### TASK TO COMPLETE:
Using the material below, print the line that contains "Write part 4", the line that contains "rad = .44 + .13 * sin(k * 1.7)", and every line in between, exactly and nothing else.

### THE RECORDS:
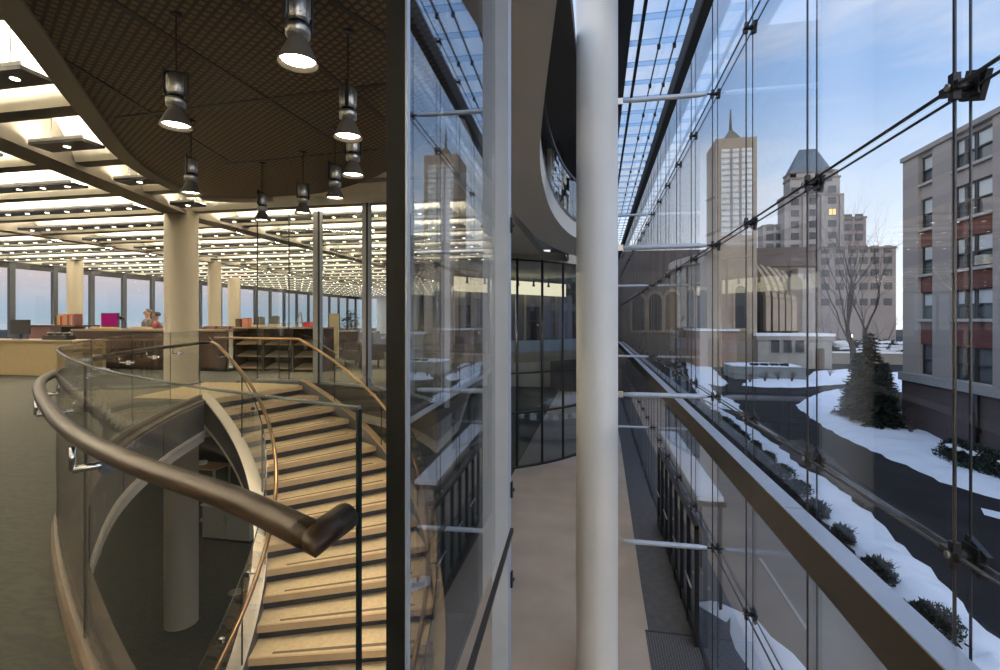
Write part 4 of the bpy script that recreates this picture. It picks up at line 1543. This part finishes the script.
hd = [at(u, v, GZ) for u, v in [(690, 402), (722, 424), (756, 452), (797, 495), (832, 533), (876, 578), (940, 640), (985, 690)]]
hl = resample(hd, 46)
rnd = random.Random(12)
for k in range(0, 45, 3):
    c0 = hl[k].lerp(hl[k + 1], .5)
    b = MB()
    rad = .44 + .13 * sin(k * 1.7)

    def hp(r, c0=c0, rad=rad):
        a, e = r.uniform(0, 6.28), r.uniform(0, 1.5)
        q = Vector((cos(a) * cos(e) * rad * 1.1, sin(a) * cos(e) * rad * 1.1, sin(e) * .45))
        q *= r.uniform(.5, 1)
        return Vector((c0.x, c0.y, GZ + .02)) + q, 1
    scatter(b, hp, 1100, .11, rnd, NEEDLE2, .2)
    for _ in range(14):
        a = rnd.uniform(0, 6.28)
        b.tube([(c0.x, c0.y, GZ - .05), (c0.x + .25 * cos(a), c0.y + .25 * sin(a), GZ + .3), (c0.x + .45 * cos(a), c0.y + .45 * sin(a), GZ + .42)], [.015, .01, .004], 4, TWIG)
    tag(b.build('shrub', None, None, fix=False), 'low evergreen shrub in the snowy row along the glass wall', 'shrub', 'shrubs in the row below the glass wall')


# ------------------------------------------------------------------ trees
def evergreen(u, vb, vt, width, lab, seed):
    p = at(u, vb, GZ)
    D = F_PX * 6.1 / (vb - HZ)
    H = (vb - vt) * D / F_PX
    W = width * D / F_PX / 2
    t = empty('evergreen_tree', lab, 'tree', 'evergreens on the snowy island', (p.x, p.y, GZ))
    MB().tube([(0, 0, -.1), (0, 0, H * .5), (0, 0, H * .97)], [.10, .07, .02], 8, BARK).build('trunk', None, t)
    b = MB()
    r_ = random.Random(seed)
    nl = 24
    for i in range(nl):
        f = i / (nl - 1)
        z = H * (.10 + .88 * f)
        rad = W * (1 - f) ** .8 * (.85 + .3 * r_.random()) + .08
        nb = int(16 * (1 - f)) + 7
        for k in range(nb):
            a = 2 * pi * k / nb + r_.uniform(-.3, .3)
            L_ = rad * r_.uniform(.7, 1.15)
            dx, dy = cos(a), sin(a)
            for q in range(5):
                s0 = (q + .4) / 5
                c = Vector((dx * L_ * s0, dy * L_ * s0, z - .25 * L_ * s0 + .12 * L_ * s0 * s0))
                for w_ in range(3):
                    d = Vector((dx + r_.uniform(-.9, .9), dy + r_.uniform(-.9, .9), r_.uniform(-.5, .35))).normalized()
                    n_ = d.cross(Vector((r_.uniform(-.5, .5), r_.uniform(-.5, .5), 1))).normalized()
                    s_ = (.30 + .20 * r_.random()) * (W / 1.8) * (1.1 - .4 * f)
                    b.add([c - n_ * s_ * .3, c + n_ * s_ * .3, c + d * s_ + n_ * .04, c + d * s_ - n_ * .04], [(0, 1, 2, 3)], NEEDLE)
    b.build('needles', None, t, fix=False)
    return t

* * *

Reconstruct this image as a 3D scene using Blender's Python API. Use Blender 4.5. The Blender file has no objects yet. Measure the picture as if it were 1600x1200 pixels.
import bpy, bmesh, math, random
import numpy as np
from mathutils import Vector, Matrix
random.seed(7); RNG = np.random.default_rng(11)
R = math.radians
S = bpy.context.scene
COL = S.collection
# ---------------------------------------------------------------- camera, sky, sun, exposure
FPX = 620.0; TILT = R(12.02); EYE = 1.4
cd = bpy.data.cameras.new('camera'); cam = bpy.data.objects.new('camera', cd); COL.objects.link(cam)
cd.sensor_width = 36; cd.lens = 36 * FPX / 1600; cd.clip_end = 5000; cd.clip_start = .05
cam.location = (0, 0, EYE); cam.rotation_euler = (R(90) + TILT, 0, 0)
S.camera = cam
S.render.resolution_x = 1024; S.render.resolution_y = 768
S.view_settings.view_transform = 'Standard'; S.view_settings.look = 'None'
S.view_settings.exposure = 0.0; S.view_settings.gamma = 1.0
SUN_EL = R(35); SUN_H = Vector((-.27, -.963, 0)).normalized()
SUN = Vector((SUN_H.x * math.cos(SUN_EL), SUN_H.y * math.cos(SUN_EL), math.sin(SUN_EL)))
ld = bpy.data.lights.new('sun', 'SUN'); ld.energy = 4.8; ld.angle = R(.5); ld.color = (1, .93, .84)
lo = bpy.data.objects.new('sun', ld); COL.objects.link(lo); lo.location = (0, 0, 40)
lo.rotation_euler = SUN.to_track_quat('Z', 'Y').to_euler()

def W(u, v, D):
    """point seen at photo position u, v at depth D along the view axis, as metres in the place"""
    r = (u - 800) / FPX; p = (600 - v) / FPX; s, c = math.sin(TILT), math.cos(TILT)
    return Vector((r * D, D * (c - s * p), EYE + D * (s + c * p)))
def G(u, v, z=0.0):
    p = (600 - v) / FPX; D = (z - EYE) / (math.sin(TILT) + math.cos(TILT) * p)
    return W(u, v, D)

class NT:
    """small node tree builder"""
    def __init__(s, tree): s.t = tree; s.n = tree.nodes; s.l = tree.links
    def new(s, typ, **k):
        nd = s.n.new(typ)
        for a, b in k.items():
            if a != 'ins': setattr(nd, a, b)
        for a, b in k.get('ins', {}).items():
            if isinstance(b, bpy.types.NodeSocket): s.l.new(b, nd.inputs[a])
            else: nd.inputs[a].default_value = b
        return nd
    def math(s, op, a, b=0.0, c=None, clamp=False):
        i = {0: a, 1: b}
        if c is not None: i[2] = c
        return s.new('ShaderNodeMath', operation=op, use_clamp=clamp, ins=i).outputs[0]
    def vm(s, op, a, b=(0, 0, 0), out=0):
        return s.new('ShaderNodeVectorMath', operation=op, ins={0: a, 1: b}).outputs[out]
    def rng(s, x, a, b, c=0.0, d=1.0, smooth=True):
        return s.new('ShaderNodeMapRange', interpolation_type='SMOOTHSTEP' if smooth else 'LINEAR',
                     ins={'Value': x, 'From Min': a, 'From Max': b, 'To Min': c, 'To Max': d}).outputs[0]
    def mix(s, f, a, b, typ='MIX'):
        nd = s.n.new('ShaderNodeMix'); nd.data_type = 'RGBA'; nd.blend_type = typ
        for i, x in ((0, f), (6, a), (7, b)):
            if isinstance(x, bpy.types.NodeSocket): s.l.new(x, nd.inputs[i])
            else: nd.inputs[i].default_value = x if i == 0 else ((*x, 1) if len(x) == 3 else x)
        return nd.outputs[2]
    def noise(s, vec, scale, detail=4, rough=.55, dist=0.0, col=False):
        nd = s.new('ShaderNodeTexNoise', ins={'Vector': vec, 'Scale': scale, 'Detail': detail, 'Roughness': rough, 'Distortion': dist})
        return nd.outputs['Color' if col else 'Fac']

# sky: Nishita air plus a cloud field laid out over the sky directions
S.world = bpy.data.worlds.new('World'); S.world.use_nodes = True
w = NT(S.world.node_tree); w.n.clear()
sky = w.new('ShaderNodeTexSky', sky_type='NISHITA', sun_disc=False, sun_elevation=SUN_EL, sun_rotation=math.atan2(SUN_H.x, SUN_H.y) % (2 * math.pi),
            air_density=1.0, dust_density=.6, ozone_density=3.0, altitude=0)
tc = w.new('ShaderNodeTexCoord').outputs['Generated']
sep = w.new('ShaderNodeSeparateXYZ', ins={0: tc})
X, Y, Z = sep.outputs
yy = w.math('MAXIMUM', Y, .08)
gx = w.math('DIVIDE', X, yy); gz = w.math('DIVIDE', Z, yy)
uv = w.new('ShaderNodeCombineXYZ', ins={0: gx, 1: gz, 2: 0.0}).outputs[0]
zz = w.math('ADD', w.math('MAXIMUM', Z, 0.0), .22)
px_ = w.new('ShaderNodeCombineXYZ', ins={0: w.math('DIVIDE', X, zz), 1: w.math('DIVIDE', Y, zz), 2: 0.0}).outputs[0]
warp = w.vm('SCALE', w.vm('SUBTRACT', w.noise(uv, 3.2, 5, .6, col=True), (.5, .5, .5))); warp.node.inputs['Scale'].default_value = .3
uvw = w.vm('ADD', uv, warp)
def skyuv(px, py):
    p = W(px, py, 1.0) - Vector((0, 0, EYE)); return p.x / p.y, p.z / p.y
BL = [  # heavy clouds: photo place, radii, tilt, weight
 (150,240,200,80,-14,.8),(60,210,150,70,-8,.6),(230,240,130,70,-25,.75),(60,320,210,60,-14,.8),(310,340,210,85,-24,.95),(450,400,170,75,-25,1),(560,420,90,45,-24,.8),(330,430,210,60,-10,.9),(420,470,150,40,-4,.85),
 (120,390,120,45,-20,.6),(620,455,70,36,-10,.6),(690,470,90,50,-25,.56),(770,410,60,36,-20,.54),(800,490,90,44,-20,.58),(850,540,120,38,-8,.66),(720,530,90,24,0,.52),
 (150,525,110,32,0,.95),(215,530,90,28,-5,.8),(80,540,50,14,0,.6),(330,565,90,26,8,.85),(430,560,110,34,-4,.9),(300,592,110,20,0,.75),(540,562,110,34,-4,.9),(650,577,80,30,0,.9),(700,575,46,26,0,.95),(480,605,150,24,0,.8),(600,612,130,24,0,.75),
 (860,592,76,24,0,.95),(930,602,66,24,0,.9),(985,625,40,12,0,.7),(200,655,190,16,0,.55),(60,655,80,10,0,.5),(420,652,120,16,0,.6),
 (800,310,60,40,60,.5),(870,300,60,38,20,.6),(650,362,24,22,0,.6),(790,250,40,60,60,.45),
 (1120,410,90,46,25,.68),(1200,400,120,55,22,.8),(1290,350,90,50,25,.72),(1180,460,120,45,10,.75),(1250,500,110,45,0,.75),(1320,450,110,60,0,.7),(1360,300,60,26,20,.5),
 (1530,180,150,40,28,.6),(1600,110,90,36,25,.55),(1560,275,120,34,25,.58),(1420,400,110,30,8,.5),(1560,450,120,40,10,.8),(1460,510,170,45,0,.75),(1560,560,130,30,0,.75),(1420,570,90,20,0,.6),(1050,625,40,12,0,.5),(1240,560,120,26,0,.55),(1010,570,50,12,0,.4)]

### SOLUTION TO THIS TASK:
Write part 4 of the bpy script that recreates this picture. It picks up at line 1543. This part finishes the script.
hd = [at(u, v, GZ) for u, v in [(690, 402), (722, 424), (756, 452), (797, 495), (832, 533), (876, 578), (940, 640), (985, 690)]]
hl = resample(hd, 46)
rnd = random.Random(12)
for k in range(0, 45, 3):
    c0 = hl[k].lerp(hl[k + 1], .5)
    b = MB()
    rad = .44 + .13 * sin(k * 1.7)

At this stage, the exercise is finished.